*PROBLEM*: Stop after the line with "C = S.collection": repeat exactly every line before it, beginning with the first, and that line itself.

*DATA SECTION*:
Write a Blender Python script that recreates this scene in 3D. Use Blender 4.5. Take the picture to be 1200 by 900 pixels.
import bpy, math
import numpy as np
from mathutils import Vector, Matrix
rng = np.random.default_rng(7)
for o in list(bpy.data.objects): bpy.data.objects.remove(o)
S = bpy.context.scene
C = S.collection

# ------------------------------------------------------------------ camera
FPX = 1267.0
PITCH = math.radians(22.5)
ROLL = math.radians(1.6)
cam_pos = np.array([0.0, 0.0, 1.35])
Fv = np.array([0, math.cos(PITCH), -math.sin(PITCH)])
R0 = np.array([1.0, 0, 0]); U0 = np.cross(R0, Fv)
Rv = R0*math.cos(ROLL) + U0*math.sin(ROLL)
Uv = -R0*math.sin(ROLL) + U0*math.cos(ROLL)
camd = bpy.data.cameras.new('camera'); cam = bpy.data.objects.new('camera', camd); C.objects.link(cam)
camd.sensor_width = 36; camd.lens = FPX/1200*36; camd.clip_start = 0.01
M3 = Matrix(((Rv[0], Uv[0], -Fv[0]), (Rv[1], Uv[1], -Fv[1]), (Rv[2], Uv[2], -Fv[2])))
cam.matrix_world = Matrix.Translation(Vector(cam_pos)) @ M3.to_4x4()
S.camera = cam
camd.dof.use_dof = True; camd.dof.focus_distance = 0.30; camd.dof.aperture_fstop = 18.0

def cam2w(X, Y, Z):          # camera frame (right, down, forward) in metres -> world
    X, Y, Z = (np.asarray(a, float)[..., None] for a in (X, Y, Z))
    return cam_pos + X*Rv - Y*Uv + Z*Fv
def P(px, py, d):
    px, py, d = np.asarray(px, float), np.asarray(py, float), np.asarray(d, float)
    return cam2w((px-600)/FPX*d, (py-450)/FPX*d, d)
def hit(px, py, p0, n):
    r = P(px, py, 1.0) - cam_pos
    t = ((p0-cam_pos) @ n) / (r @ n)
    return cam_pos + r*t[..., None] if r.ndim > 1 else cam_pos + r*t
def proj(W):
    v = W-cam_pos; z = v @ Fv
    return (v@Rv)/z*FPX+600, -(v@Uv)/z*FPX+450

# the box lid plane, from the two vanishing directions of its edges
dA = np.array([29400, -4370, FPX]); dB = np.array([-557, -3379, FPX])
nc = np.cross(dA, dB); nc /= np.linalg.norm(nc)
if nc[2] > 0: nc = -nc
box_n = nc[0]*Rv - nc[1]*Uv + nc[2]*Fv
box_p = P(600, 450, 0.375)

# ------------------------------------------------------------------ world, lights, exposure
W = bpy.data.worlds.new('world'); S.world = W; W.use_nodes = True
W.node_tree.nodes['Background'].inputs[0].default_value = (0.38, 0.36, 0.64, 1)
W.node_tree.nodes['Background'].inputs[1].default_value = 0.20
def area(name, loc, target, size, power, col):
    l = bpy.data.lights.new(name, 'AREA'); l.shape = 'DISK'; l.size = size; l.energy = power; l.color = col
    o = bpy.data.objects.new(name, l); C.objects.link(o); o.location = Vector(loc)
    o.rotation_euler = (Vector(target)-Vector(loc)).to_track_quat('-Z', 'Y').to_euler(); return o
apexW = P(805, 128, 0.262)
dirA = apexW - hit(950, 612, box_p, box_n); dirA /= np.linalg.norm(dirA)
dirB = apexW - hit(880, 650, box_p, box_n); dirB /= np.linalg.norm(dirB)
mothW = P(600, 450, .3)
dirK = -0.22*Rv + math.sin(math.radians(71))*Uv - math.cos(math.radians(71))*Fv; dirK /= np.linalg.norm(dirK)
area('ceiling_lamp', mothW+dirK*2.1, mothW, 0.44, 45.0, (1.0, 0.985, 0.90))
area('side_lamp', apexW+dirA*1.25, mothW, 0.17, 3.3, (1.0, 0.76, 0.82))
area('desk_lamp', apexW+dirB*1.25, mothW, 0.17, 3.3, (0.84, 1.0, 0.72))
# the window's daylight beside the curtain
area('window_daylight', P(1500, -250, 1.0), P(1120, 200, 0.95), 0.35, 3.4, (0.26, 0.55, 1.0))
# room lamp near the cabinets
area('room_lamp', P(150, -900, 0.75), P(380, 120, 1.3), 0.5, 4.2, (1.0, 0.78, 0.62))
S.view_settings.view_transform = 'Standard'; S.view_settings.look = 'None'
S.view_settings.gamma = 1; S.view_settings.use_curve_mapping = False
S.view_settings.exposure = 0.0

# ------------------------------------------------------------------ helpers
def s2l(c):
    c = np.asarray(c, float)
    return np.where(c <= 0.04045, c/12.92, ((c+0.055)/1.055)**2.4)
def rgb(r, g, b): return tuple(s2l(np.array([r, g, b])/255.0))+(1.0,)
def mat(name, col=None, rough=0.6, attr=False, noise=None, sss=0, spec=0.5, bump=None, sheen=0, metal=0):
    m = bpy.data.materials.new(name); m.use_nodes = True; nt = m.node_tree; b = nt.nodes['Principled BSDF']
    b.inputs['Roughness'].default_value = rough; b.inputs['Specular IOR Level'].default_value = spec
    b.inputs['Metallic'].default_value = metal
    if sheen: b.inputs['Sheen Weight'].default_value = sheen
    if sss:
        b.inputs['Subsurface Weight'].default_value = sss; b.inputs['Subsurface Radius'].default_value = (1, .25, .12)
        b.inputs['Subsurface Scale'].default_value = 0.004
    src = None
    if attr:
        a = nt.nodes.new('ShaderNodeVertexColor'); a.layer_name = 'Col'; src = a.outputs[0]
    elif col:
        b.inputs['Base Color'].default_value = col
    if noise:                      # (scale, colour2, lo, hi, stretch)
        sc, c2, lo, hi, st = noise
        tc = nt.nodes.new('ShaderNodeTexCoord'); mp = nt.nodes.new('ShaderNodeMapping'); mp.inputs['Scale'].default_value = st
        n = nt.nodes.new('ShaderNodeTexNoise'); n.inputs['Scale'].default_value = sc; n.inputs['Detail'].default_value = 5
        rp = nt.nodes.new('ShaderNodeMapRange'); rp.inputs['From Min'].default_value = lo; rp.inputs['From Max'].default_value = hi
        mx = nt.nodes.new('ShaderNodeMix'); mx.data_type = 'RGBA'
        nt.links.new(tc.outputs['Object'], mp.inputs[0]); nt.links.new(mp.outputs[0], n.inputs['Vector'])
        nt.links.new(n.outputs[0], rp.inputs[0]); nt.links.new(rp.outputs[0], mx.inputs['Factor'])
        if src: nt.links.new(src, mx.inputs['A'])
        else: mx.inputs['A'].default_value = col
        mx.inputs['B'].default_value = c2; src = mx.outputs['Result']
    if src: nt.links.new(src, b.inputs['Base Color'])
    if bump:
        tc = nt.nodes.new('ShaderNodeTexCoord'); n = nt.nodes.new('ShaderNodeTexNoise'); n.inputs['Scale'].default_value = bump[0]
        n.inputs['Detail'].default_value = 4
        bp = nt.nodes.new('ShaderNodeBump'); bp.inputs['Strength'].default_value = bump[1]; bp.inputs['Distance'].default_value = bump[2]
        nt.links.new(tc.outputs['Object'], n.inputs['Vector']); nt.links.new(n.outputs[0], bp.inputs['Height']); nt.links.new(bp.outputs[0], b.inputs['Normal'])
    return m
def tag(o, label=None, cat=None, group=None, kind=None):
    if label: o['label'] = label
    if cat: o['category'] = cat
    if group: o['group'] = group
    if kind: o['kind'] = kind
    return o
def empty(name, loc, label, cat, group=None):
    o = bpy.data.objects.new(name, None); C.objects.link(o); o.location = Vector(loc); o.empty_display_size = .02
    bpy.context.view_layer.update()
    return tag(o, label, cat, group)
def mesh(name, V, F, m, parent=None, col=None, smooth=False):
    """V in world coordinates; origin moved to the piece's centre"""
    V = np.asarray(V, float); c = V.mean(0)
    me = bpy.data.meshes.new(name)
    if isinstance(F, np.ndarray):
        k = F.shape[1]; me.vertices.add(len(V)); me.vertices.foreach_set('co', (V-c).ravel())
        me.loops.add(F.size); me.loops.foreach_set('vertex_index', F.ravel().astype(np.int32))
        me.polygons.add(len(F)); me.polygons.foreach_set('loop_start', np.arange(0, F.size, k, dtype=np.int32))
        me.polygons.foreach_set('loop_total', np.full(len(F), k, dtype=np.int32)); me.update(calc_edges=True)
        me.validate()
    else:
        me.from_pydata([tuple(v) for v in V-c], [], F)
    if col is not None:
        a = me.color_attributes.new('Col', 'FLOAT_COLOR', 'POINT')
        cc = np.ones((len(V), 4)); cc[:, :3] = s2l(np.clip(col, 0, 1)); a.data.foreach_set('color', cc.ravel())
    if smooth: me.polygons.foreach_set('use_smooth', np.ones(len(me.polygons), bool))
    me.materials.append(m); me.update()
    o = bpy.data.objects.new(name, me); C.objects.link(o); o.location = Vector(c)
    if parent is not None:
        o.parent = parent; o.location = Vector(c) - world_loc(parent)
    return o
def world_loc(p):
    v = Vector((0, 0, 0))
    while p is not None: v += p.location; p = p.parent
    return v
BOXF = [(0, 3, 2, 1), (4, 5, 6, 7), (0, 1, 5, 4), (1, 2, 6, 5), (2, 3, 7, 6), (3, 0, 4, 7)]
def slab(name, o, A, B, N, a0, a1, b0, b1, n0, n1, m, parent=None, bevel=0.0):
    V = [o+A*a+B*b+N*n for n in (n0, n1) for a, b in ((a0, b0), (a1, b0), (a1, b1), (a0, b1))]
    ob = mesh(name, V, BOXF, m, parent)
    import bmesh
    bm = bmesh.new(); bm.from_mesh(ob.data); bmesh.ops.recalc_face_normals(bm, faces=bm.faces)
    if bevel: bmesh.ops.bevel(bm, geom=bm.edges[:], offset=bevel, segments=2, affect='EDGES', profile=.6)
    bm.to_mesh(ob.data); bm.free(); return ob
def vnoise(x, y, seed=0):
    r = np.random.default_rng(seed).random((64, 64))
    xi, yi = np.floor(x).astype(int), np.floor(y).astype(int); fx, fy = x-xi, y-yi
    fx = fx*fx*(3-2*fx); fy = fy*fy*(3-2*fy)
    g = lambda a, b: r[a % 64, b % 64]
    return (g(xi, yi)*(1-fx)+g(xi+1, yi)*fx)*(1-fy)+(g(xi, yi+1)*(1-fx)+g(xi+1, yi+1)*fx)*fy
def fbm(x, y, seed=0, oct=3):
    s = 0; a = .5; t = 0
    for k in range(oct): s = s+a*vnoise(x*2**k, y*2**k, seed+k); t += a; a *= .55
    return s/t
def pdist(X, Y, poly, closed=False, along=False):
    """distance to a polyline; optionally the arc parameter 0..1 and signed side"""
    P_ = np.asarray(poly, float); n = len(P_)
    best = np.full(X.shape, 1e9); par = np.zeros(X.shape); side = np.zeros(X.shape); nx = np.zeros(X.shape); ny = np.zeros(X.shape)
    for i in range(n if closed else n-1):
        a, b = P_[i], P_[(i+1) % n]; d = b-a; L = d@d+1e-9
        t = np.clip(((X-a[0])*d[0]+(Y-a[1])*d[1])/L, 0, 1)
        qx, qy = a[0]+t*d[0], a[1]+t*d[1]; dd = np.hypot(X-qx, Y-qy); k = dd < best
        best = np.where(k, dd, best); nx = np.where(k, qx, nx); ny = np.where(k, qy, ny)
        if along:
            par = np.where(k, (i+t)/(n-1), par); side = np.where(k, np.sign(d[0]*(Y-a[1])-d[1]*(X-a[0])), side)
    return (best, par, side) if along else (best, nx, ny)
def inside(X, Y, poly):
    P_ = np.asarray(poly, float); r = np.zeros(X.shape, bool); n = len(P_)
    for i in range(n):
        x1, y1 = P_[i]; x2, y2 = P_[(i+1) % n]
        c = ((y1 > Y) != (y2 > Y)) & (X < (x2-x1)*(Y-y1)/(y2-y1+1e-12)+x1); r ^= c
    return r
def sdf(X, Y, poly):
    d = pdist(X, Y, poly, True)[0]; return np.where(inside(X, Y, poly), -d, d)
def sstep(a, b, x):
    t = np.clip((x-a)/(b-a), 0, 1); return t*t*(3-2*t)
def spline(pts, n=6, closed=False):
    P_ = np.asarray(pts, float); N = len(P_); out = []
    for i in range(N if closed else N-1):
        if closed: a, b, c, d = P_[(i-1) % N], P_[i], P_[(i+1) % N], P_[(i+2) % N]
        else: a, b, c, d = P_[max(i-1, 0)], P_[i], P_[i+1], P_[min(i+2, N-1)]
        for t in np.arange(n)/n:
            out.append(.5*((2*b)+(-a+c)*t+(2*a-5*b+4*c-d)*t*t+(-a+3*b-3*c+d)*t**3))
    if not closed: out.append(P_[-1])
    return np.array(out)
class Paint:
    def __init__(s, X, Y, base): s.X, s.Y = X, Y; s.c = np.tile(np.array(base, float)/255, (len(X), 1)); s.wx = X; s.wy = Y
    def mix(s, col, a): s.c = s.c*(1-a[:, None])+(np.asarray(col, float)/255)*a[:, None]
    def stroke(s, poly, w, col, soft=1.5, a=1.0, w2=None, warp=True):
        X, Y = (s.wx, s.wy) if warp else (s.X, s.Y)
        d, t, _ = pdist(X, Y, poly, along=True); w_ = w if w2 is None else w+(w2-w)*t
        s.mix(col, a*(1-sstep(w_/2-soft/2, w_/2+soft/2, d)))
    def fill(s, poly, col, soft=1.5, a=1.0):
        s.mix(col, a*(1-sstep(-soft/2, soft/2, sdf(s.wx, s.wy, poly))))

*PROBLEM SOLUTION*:
Write a Blender Python script that recreates this scene in 3D. Use Blender 4.5. Take the picture to be 1200 by 900 pixels.
import bpy, math
import numpy as np
from mathutils import Vector, Matrix
rng = np.random.default_rng(7)
for o in list(bpy.data.objects): bpy.data.objects.remove(o)
S = bpy.context.scene
C = S.collection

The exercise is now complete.